Was all that because he was an incompetent ruler in way out of his depth? Or was it because he had been secretly converted by his devious papist wife and was now working for the pope? Just asking questions…
Religion was inextricably linked to international politics. After all, for Henry VIII part of the problem was that the pope was allegedly controlled by the Spanish. A good analogy might be how communism in the 20th century was seen in the West not just as a desire to radically overthrow the current order, but also that communist parties were esentially tools and proxies of Russia and later also China. Communist sympathies implied one was willing to betray your country to the USSR.
Today, how many Brits care or worry about French or Spanish domination?
Enough to pass Brexit? ![]()
More seriously, at bottom it’s all xenophobia, whether of individual people worrying about jobs and culture or of governments worrying about power and influence.
That’s true, but it’s only part the reason for anti-catholic sentiments in Britain.
The actual theological and ceremonial differences between Catholicism and Protestantism (and between the different types of Protestantism) used to really matter to people. The church reforms that Charles I tried to push through and led directly to the civil war seem utterly trivial and inconsequential to us today, even the most conservative Christian would not get upset over them. But at the time ordinary people were literally up in arms over them.
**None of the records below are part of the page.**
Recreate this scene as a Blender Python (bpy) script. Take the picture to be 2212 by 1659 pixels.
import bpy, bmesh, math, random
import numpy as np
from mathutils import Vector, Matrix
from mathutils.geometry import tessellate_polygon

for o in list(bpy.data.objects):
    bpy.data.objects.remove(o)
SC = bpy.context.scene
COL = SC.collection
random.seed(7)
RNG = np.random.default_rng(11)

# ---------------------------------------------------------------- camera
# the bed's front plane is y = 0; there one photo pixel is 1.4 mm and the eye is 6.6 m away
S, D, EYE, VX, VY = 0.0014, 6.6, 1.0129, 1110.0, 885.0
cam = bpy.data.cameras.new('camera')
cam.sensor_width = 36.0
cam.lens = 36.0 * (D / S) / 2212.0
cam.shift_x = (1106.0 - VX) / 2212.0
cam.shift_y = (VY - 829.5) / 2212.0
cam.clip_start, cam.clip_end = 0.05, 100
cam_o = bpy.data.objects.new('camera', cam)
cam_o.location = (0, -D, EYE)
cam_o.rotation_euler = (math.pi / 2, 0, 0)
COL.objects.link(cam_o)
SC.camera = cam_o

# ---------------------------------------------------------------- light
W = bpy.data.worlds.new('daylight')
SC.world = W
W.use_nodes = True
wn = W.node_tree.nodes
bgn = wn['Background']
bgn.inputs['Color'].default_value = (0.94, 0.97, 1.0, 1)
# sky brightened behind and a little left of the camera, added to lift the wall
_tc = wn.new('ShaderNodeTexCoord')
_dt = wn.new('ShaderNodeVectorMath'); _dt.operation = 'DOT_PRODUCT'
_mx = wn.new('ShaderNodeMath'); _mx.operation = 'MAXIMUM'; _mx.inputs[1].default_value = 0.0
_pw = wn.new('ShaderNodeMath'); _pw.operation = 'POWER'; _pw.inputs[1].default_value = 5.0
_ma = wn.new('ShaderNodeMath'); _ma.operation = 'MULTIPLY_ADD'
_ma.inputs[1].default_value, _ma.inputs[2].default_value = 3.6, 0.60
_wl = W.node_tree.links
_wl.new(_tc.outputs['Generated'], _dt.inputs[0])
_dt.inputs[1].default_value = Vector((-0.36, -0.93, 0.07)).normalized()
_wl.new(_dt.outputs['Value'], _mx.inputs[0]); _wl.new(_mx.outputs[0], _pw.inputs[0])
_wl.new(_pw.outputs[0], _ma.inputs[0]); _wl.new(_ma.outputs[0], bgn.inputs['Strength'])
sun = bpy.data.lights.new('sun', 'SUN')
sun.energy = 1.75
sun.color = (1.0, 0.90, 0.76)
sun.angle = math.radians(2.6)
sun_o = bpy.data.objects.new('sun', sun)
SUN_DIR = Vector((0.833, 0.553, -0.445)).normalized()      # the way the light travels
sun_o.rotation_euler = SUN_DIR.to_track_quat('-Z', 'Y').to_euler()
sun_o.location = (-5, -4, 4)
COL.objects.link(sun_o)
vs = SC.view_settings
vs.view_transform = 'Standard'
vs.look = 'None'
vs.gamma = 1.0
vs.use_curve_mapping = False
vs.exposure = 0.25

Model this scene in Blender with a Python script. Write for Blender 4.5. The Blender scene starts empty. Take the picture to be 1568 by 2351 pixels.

That’s why it would be an absolute non issue if the monarch decided to convert nowadays. The actual religion itself has become pretty much insignificant even in parts of the UK where there are still Catholic-Protestant tensions. Those tensions are actually just between different communities, Catholic and protestant are just labels. No one actually cares if someone believes in the doctrine of consubstantiation or not
Let’s say The Brits and The Pope agree that Anglicanism is really Roman Catholicism Lite. There are a lot of reasons for the Irish to hate the English, but if they were now the “same” religion, would that help the relations between Eire and Ulster?